Começa com uma amizade entre uma criança real e um perfil falso numa rede social. O agressor se passa por alguém poucos anos mais velho. Inicia diálogos triviais, elogia uma foto, pergunta como foi o dia da amiga.
Ela diz que vai dormir e ele pede uma foto de pijama. A criança reluta, mas envia a imagem. Daí vêm novos pedidos e chantagens. Se a vítima resiste, o criminoso diz que a primeira foto será enviada à mãe. Com medo e culpada, a criança se entrega a um ciclo de exploração sexual virtual.
O relato é de Tarcila Teixeira, promotora de Justiça do Ministério Público do Paraná, e faz referência a um caso real de estupro virtual que durou cinco anos. Há 11 anos, Teixeira atua na repressão a crimes de pedofilia, exploração sexual e estupro virtual de crianças e adolescentes.
A promotora participou da sétima edição do Seminário Violência Sexual Infantil, promovido pela Folha em parceria com o Instituto Liberta na Unibes Cultural na quarta-feira (30).
Muitas vezes, crianças vítimas de estupro virtual são de famílias bem estruturadas, com pais e mães presentes, de acordo com a promotora. Mas isso não impede que sejam aliciadas e chantageadas por criminosos em aplicativos.

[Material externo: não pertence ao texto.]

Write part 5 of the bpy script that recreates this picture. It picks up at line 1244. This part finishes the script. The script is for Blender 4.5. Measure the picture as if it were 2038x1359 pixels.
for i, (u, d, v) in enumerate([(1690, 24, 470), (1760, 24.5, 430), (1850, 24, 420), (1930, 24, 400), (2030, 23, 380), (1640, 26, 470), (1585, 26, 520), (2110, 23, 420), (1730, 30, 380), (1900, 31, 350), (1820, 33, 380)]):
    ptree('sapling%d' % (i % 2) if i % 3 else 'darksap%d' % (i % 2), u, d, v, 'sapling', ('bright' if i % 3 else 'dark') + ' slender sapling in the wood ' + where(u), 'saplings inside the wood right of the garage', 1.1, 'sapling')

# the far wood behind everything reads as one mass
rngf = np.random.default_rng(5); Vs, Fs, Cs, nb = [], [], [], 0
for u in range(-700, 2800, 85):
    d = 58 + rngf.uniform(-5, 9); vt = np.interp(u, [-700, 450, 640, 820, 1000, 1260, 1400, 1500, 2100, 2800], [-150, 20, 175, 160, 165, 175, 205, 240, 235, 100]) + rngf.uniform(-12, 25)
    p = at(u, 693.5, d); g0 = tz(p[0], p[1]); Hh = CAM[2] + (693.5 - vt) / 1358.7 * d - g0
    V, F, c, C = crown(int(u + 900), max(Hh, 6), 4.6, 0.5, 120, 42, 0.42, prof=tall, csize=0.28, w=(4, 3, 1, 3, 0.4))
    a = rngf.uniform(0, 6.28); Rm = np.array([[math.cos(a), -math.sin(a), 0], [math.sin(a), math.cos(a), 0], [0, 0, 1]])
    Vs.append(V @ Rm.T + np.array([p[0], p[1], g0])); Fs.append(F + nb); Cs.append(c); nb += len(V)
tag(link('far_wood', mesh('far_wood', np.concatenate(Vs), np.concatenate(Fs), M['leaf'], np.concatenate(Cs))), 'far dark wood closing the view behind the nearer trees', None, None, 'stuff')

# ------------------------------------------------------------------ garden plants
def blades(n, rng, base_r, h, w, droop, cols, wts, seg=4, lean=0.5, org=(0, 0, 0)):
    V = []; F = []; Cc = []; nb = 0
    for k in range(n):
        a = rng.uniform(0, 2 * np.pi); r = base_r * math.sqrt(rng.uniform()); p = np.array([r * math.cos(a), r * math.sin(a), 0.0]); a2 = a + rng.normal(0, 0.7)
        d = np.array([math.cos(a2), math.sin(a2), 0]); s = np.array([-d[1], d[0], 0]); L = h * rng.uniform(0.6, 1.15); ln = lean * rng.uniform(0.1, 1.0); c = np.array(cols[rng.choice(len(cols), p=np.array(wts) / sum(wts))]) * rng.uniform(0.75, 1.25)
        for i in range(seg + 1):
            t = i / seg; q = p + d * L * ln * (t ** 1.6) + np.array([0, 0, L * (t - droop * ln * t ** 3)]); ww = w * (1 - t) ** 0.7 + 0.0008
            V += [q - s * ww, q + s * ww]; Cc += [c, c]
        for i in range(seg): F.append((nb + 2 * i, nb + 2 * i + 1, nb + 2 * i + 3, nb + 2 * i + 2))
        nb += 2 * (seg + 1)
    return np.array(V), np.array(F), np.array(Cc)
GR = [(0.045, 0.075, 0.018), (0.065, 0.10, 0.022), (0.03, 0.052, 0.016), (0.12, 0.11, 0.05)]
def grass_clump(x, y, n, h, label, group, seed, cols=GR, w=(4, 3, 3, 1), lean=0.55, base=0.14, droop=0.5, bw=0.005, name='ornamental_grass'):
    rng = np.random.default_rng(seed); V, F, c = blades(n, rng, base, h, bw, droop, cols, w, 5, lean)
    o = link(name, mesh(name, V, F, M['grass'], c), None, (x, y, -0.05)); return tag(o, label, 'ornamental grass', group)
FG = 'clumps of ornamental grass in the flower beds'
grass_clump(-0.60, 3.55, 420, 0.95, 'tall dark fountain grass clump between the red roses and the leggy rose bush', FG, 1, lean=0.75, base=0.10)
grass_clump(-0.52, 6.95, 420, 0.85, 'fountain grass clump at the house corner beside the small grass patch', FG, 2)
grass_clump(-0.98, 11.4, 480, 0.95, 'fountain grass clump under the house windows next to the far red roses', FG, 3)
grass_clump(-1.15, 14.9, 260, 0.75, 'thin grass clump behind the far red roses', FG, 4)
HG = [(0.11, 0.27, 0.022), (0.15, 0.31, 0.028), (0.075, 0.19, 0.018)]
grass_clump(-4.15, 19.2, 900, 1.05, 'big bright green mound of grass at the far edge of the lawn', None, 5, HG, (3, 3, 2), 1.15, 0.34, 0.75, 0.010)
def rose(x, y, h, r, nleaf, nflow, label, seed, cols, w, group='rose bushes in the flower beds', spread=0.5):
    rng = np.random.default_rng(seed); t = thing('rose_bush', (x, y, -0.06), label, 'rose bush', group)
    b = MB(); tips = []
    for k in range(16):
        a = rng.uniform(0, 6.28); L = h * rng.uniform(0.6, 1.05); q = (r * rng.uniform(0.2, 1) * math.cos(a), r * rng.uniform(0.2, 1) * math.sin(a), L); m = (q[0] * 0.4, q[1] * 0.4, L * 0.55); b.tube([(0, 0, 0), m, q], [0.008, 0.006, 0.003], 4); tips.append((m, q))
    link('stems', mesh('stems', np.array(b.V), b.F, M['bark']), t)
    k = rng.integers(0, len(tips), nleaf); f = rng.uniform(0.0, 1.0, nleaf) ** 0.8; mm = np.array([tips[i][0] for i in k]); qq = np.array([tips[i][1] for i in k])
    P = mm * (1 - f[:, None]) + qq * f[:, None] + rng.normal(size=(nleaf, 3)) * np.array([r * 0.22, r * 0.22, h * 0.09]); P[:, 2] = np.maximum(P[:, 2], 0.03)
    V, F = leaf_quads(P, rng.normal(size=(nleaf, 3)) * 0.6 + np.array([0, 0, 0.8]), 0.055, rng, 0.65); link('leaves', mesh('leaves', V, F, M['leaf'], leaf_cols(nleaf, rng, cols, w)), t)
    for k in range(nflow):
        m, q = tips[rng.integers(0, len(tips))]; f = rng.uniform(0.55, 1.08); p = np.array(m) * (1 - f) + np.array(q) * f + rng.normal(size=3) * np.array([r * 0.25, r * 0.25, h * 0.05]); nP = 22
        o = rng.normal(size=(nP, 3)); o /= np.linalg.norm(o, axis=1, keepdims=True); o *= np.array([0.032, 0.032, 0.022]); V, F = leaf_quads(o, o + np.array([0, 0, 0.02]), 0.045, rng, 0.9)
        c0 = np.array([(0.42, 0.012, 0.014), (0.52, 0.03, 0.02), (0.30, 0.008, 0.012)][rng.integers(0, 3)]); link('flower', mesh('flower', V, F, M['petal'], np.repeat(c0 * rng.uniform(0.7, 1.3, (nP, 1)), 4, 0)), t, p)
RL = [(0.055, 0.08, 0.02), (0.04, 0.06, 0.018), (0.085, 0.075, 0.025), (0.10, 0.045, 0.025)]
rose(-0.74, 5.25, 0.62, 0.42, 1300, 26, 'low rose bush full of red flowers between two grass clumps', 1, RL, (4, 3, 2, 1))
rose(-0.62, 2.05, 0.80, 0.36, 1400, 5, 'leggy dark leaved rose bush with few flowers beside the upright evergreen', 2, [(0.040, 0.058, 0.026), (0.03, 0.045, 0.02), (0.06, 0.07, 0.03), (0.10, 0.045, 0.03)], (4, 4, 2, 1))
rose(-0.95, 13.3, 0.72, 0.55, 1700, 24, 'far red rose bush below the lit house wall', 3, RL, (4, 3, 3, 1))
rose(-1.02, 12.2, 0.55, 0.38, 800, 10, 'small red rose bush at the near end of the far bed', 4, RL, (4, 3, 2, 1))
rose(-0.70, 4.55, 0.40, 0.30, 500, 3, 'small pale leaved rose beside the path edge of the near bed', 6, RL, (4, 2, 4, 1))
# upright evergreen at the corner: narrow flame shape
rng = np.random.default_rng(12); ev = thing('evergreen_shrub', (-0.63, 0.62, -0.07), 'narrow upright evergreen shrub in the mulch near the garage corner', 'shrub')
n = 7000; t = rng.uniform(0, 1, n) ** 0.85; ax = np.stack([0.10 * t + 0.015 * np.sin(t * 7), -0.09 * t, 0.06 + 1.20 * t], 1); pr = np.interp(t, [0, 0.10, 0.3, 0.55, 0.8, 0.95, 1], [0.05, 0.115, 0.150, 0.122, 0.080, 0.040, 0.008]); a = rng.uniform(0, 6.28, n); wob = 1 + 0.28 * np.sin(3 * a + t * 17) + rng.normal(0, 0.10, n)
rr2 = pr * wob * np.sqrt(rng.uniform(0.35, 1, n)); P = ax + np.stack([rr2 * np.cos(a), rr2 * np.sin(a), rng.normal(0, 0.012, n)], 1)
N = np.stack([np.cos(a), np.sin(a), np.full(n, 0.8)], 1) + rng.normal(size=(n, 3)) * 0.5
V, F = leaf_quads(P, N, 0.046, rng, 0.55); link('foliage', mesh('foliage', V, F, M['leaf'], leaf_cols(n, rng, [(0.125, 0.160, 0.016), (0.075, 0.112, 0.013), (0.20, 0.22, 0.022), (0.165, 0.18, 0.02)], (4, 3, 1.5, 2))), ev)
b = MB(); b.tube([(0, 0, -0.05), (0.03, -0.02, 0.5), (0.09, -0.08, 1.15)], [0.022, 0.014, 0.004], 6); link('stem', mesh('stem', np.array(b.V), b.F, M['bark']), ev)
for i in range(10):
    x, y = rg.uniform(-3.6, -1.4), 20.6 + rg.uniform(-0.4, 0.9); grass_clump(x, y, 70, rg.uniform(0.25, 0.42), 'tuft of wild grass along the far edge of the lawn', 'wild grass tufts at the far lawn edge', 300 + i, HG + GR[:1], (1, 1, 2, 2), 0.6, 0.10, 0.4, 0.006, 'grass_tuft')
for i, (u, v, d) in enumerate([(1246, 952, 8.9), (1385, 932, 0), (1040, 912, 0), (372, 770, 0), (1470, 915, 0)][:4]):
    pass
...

“Muitos devem estar pensando ‘minha filha jamais faria uma foto, jamais participaria de uma conversa dessa natureza'”, diz Teixeira. “Fariam, participariam, porque num primeiro momento o envolvimento se dá de forma que parece a conversa mais natural do mundo.”
Iniciada a chantagem, a criança não fala para os pais, por medo de ser repreendida. “Elas fazem tudo que for possível fazer para impedir que isso chegue ao conhecimento dos pais e familiares.”
Para interromper o ciclo, a solução é abrir diálogo franco com os filhos, perguntar se estão tendo conversas desse tipo, se alguma vez foram chantageados para que enviassem imagens, por exemplo. “Precisamos tirar esse assunto da invisibilidade […] fortalecer nossos filhos para que entendam que a culpa não é deles.”
“Há mais de dez anos eu falo disso, e achei que se eu falasse com pais, eles iam falar com as crianças e explicar o que estava acontecendo”, comentou Sheylli Caleffi, comunicadora e ativista pela erradicação da violência sexual e online.
“Mas não, adultos têm muita dificuldade de falar com crianças e adolescentes porque eles consideram sexualidade um tabu”, diz, argumentando que a educação digital não terá efeito se não houver educação sexual.
Em sua apresentação, Caleffi leu comentários reais postados numa espécie de concurso de comparação de fotos de crianças na internet, enquanto uma assistente, no palco, era cercada por tijolos de papelão com frases comumente direcionadas a crianças em plataformas sociais —”venda nudes”, “seja sexy”, “perca peso”, “R$ é o que importa”.
A ativista também comentou a profusão de esquemas de abusos contra crianças na internet. Citou o caso de uma garota de 13 anos que teve as fotos roubadas e expostas em perfis falsos –depois usados para disseminar sites de venda de imagens com conteúdo de abuso sexual infantojuvenil– e o comparou com golpes virtuais contra adultos, que geralmente miram dinheiro.
“Se o criminoso te encontrou [para dar golpe], ele também vai encontrar a criança e o adolescente. A diferença é que a criança não tem dinheiro”, argumentou. “Na mão do criminoso, a criança é um produto que ele vai comercializar.”